>> begin Collected material
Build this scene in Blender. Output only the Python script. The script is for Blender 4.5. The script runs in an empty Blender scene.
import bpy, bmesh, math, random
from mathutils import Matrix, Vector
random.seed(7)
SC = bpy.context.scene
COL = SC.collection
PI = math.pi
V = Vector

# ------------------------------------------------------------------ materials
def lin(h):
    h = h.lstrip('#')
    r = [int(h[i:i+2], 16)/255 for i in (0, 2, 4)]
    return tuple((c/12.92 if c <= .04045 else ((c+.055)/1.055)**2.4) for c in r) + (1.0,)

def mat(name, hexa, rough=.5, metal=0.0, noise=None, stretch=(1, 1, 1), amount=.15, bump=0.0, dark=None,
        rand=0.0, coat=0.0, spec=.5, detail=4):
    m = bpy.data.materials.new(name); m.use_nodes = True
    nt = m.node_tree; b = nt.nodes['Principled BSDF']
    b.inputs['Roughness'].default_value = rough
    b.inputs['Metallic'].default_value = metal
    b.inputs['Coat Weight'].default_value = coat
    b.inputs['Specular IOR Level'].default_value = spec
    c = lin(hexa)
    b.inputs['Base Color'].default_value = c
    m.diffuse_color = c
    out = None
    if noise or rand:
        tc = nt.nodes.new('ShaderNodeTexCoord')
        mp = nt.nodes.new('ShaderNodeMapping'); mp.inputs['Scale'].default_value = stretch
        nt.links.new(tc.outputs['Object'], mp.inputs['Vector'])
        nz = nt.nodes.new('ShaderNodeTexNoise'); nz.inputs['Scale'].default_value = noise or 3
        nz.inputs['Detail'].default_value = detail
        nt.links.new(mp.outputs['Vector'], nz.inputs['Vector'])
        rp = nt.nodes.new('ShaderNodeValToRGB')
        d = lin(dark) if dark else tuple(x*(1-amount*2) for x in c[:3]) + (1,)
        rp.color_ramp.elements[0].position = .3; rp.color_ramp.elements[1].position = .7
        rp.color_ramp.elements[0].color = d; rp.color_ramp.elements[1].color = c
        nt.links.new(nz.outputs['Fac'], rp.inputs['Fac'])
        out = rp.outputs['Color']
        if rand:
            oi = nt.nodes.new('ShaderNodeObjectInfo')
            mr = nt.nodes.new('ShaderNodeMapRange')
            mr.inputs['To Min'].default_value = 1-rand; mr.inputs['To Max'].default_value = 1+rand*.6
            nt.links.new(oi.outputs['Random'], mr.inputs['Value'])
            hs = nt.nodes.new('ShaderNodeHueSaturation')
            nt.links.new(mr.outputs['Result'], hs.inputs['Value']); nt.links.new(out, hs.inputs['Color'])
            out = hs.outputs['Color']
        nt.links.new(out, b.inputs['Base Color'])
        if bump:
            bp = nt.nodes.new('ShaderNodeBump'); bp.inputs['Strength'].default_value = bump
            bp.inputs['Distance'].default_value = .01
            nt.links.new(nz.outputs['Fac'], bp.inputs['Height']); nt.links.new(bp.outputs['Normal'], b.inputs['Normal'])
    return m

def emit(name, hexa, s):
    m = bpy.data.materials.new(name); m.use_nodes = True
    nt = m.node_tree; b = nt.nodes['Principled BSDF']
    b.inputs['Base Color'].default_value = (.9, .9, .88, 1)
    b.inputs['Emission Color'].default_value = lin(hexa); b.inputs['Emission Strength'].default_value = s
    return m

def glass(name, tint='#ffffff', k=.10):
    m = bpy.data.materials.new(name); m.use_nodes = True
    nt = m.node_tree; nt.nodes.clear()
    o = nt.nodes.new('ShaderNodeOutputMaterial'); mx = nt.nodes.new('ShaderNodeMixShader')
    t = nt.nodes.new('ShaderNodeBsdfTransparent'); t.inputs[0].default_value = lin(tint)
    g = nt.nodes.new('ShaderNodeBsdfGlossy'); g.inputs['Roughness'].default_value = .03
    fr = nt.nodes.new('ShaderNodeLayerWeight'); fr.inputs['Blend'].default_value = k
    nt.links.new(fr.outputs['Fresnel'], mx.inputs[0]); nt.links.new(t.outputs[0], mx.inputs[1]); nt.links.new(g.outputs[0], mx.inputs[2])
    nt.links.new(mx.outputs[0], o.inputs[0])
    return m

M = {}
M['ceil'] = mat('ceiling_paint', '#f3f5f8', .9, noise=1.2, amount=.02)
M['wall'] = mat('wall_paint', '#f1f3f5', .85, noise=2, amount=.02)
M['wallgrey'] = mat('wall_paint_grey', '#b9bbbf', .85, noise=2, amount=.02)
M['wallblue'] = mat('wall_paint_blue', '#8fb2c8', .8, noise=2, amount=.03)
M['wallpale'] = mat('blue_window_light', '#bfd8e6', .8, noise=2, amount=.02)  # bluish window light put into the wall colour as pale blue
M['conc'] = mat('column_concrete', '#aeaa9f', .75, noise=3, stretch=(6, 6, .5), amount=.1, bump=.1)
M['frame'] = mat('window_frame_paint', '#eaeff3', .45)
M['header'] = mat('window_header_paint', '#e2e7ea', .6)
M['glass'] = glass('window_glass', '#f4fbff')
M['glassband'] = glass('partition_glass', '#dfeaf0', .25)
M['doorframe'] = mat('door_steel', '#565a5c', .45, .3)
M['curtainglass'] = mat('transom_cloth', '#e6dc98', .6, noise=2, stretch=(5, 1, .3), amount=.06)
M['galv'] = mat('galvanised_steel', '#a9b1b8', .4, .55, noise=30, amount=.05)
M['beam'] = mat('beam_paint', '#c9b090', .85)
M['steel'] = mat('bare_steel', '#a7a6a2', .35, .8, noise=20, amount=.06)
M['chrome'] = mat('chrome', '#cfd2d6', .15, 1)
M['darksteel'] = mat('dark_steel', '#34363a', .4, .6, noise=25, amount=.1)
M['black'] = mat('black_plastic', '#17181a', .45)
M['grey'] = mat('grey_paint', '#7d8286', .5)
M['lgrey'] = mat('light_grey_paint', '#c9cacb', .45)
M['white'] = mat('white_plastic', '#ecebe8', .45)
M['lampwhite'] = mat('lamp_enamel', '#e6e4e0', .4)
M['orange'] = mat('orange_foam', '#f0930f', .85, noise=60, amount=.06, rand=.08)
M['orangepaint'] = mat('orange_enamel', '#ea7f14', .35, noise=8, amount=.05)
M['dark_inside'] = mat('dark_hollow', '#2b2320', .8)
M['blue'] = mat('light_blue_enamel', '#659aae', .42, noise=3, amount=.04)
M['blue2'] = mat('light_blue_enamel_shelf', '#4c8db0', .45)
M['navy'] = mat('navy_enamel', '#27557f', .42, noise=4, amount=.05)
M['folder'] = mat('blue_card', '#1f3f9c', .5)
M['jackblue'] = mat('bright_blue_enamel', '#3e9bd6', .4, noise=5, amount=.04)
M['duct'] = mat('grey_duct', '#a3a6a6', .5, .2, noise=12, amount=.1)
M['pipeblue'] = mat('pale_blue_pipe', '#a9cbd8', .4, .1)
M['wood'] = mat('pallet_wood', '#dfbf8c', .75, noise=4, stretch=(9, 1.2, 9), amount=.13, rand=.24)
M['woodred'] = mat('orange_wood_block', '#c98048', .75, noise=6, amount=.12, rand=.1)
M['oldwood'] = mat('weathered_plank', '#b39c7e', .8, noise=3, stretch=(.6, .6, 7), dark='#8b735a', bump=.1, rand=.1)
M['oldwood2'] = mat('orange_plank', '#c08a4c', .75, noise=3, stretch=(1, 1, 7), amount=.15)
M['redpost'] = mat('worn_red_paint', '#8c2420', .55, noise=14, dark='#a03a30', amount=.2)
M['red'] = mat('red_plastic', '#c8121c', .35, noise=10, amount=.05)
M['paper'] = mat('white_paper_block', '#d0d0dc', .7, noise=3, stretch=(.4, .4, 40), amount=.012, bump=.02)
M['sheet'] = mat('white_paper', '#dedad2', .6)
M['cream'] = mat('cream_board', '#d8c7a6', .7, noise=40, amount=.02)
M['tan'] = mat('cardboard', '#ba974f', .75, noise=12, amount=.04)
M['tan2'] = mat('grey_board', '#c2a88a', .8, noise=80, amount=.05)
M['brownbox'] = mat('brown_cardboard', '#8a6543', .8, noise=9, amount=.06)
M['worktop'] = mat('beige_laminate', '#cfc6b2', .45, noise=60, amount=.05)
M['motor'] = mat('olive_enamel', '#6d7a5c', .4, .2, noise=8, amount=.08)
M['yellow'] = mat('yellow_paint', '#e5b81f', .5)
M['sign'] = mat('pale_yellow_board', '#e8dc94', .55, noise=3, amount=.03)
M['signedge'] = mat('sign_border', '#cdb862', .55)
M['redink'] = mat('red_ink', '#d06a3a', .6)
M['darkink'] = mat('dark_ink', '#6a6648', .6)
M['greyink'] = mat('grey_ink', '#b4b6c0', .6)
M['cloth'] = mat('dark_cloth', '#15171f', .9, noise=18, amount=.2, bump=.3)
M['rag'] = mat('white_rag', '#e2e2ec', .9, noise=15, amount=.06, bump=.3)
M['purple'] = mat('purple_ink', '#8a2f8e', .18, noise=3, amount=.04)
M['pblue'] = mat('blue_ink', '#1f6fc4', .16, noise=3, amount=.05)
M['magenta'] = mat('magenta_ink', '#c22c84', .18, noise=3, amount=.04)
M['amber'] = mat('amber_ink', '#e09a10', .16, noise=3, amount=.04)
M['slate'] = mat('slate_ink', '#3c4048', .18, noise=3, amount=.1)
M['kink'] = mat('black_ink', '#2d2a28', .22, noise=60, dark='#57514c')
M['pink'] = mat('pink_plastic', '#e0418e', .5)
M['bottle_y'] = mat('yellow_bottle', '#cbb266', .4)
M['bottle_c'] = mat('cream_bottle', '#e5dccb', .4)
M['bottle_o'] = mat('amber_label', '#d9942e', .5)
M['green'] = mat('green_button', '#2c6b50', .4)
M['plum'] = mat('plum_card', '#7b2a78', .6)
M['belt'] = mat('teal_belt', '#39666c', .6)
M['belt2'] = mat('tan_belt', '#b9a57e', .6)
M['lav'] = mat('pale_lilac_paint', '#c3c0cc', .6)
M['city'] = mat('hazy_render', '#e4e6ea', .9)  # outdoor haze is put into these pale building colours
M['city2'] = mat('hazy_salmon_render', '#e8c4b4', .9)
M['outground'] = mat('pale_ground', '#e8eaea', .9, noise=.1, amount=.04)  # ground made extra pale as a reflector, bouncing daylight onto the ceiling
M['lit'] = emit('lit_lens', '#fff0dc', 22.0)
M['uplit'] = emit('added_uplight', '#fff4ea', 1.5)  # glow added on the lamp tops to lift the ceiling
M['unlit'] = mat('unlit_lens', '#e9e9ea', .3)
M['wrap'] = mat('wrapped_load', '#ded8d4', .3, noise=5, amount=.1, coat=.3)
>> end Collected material
Goal →
Output exactly the leading lines of the data, up to and including the line marked by "return tuple((c/12.92 if".

Complete response →
Build this scene in Blender. Output only the Python script. The script is for Blender 4.5. The script runs in an empty Blender scene.
import bpy, bmesh, math, random
from mathutils import Matrix, Vector
random.seed(7)
SC = bpy.context.scene
COL = SC.collection
PI = math.pi
V = Vector

# ------------------------------------------------------------------ materials
def lin(h):
    h = h.lstrip('#')
    r = [int(h[i:i+2], 16)/255 for i in (0, 2, 4)]
    return tuple((c/12.92 if c <= .04045 else ((c+.055)/1.055)**2.4) for c in r) + (1.0,)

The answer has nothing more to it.